Provided data
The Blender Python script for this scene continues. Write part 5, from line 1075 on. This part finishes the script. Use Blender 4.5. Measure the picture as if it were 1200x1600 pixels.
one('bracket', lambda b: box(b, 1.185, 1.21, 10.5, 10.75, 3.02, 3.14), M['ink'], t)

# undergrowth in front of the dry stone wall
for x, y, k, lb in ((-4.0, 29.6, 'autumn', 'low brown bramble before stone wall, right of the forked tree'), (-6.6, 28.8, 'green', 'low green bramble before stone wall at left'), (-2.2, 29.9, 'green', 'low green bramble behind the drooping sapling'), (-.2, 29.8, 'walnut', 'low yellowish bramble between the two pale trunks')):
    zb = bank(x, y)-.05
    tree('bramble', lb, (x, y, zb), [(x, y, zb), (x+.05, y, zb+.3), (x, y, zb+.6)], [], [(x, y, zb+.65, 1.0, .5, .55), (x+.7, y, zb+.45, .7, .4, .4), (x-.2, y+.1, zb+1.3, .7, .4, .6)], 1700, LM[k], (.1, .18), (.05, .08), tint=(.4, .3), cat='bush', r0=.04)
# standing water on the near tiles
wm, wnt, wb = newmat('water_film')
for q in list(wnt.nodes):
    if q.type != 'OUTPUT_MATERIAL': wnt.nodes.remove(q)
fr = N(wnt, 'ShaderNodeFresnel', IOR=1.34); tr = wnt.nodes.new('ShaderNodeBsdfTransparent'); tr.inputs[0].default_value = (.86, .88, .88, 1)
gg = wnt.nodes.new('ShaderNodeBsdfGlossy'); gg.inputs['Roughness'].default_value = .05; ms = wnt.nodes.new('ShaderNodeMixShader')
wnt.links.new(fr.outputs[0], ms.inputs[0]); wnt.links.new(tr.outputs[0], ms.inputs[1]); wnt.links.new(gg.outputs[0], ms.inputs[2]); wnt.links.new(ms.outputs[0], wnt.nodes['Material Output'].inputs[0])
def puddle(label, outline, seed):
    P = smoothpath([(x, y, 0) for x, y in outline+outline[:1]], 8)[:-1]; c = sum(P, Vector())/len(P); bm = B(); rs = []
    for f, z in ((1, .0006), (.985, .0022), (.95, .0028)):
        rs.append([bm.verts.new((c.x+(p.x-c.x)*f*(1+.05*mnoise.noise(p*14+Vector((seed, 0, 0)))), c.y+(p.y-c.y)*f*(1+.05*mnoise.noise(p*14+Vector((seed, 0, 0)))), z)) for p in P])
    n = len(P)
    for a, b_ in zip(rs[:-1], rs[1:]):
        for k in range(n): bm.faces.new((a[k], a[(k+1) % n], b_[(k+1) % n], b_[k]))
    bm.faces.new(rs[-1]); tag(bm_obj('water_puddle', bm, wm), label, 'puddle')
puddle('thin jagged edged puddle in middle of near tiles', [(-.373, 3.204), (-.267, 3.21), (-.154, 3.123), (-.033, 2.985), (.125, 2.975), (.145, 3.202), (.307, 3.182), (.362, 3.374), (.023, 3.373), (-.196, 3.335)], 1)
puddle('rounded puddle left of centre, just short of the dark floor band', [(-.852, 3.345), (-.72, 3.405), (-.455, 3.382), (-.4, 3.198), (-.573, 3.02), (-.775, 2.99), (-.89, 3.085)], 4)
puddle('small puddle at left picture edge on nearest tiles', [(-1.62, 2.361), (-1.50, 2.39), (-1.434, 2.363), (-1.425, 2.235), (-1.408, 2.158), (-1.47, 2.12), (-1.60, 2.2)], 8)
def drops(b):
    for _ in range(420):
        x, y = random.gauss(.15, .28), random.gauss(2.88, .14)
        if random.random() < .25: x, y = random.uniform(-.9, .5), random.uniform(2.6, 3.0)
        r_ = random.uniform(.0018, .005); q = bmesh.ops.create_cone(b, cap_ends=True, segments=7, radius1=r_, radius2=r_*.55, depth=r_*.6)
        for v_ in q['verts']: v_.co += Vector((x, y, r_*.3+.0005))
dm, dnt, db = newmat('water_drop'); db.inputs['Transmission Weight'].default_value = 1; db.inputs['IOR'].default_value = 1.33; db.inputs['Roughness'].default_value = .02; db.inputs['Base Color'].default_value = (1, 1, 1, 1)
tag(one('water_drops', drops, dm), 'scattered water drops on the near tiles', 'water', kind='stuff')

Problem
Extract all the material, leaving every line as it is.

Worked answer
The Blender Python script for this scene continues. Write part 5, from line 1075 on. This part finishes the script. Use Blender 4.5. Measure the picture as if it were 1200x1600 pixels.
one('bracket', lambda b: box(b, 1.185, 1.21, 10.5, 10.75, 3.02, 3.14), M['ink'], t)

# undergrowth in front of the dry stone wall
for x, y, k, lb in ((-4.0, 29.6, 'autumn', 'low brown bramble before stone wall, right of the forked tree'), (-6.6, 28.8, 'green', 'low green bramble before stone wall at left'), (-2.2, 29.9, 'green', 'low green bramble behind the drooping sapling'), (-.2, 29.8, 'walnut', 'low yellowish bramble between the two pale trunks')):
    zb = bank(x, y)-.05
    tree('bramble', lb, (x, y, zb), [(x, y, zb), (x+.05, y, zb+.3), (x, y, zb+.6)], [], [(x, y, zb+.65, 1.0, .5, .55), (x+.7, y, zb+.45, .7, .4, .4), (x-.2, y+.1, zb+1.3, .7, .4, .6)], 1700, LM[k], (.1, .18), (.05, .08), tint=(.4, .3), cat='bush', r0=.04)
# standing water on the near tiles
wm, wnt, wb = newmat('water_film')
for q in list(wnt.nodes):
    if q.type != 'OUTPUT_MATERIAL': wnt.nodes.remove(q)
fr = N(wnt, 'ShaderNodeFresnel', IOR=1.34); tr = wnt.nodes.new('ShaderNodeBsdfTransparent'); tr.inputs[0].default_value = (.86, .88, .88, 1)
gg = wnt.nodes.new('ShaderNodeBsdfGlossy'); gg.inputs['Roughness'].default_value = .05; ms = wnt.nodes.new('ShaderNodeMixShader')
wnt.links.new(fr.outputs[0], ms.inputs[0]); wnt.links.new(tr.outputs[0], ms.inputs[1]); wnt.links.new(gg.outputs[0], ms.inputs[2]); wnt.links.new(ms.outputs[0], wnt.nodes['Material Output'].inputs[0])
def puddle(label, outline, seed):
    P = smoothpath([(x, y, 0) for x, y in outline+outline[:1]], 8)[:-1]; c = sum(P, Vector())/len(P); bm = B(); rs = []
    for f, z in ((1, .0006), (.985, .0022), (.95, .0028)):
        rs.append([bm.verts.new((c.x+(p.x-c.x)*f*(1+.05*mnoise.noise(p*14+Vector((seed, 0, 0)))), c.y+(p.y-c.y)*f*(1+.05*mnoise.noise(p*14+Vector((seed, 0, 0)))), z)) for p in P])
    n = len(P)
    for a, b_ in zip(rs[:-1], rs[1:]):
        for k in range(n): bm.faces.new((a[k], a[(k+1) % n], b_[(k+1) % n], b_[k]))
    bm.faces.new(rs[-1]); tag(bm_obj('water_puddle', bm, wm), label, 'puddle')
puddle('thin jagged edged puddle in middle of near tiles', [(-.373, 3.204), (-.267, 3.21), (-.154, 3.123), (-.033, 2.985), (.125, 2.975), (.145, 3.202), (.307, 3.182), (.362, 3.374), (.023, 3.373), (-.196, 3.335)], 1)
puddle('rounded puddle left of centre, just short of the dark floor band', [(-.852, 3.345), (-.72, 3.405), (-.455, 3.382), (-.4, 3.198), (-.573, 3.02), (-.775, 2.99), (-.89, 3.085)], 4)
puddle('small puddle at left picture edge on nearest tiles', [(-1.62, 2.361), (-1.50, 2.39), (-1.434, 2.363), (-1.425, 2.235), (-1.408, 2.158), (-1.47, 2.12), (-1.60, 2.2)], 8)
def drops(b):
    for _ in range(420):
        x, y = random.gauss(.15, .28), random.gauss(2.88, .14)
        if random.random() < .25: x, y = random.uniform(-.9, .5), random.uniform(2.6, 3.0)
        r_ = random.uniform(.0018, .005); q = bmesh.ops.create_cone(b, cap_ends=True, segments=7, radius1=r_, radius2=r_*.55, depth=r_*.6)
        for v_ in q['verts']: v_.co += Vector((x, y, r_*.3+.0005))
dm, dnt, db = newmat('water_drop'); db.inputs['Transmission Weight'].default_value = 1; db.inputs['IOR'].default_value = 1.33; db.inputs['Roughness'].default_value = .02; db.inputs['Base Color'].default_value = (1, 1, 1, 1)
tag(one('water_drops', drops, dm), 'scattered water drops on the near tiles', 'water', kind='stuff')